For what it is worth, I have historically taken pains to avoid selling on HN.
You don't sell, but you promote your expertise and your personal brand for consulting, and offhandedly refer to how successful you are, with a indirect touch that is less off-putting and generates a bit of subtle mystique about "how does he do it? what is he talking about?"

A famous patio11-esque statement is a comment like "If you think that's a good sales technique, you don't understand the mindset of middle-aged schoolteachers" (while not repeating the fact that you market a product to that specific demographic.)

Can't fault that much. It would be extremely sacrificial to complete avoid saying "BCC" at all or ever mentioning that you generate X-figure returns for your consulting gigs, and spammily redundant to re-explain the whole Bingo Card business in every post.
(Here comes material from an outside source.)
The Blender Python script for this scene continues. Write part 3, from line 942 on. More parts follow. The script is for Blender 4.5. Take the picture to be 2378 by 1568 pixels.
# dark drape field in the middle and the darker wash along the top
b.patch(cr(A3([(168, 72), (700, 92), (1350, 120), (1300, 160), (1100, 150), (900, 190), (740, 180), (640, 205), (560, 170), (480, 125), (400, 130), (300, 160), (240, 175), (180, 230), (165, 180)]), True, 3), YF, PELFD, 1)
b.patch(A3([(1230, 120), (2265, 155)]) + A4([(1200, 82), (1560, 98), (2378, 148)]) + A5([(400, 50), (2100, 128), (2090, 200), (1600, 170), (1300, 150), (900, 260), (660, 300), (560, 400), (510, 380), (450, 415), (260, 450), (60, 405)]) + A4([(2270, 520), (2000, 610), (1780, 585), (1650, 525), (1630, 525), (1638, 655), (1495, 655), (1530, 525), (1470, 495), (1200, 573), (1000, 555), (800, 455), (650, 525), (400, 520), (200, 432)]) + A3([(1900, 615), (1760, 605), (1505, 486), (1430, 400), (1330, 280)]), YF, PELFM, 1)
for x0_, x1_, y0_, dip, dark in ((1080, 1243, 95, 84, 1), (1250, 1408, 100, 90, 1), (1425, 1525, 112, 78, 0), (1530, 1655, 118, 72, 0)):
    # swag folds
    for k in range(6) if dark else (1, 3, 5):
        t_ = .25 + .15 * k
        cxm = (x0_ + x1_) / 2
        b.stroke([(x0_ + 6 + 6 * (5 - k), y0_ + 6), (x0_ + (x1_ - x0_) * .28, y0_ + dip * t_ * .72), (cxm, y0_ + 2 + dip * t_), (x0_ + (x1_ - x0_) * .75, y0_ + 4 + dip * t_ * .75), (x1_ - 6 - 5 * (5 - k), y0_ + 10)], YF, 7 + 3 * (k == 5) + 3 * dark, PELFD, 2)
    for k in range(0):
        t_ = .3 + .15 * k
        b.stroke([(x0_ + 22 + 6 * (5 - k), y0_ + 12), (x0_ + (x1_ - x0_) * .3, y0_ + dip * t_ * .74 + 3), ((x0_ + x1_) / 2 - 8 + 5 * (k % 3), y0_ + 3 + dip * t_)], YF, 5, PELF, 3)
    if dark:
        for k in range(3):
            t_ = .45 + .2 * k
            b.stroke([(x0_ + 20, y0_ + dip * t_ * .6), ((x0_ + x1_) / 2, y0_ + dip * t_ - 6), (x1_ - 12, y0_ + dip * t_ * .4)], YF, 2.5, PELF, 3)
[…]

You give away far more honest value (good, detailed advice) than you take away in "promotional references", contrasted against link-litter posts like this:

Headline: How X can help your business

Poster: Yeah, at http://mycompany.example.io, we use X.

You are like a human Google, giving away good, in-depth information, with a side of context-relevant promotion for your consulting business, but the information is valuable even without "clicking to learn the secret" or "buying the book". If all advertising were like that, the Internet would be a much nicer place.

At this point you are the product Patrick. The second you decide to monetize the patio11 brand (maybe by writing a book?) you're going to print money.

PS: write a book.

He's already written why that'll never happen, but I'm on his mailing list and I suspect him of building up the steam to leverage that financially. It'll likely be repeat-sales oriented and have a greater-than-$10 customer lifetime value. I can't wait to be fleeced, because at least we know he'll be focused on providing me with value.
Hey, there're some bingo lovers among us :-)
Keep telling yourself that. Just because we're not the audience of BCC or AR doesn't mean you're not selling something to us.
Wow. I don't like this comment at all. I have been following Patrick's online participation when there was no Hacker News and all geeks (including Patrick) used to hang out at Business of Software forum (at JOS). I can definitely say that he genuinely likes to share his knowledge and help others out. I really don't think he is getting any BCC or AR customers through his participation in these forums.
patio11 always has some of the best advice -- sometimes I think he's a black hat SEO disguises as a helpful expert :)
> and sold to a corporate buyer for $120m.

That's a great business plan and not lottery at all!

If they had not sold the company they could have just kept running on the revenues and distributing dividends back to the owners. That's a lot different than a business that needs to "sell or die."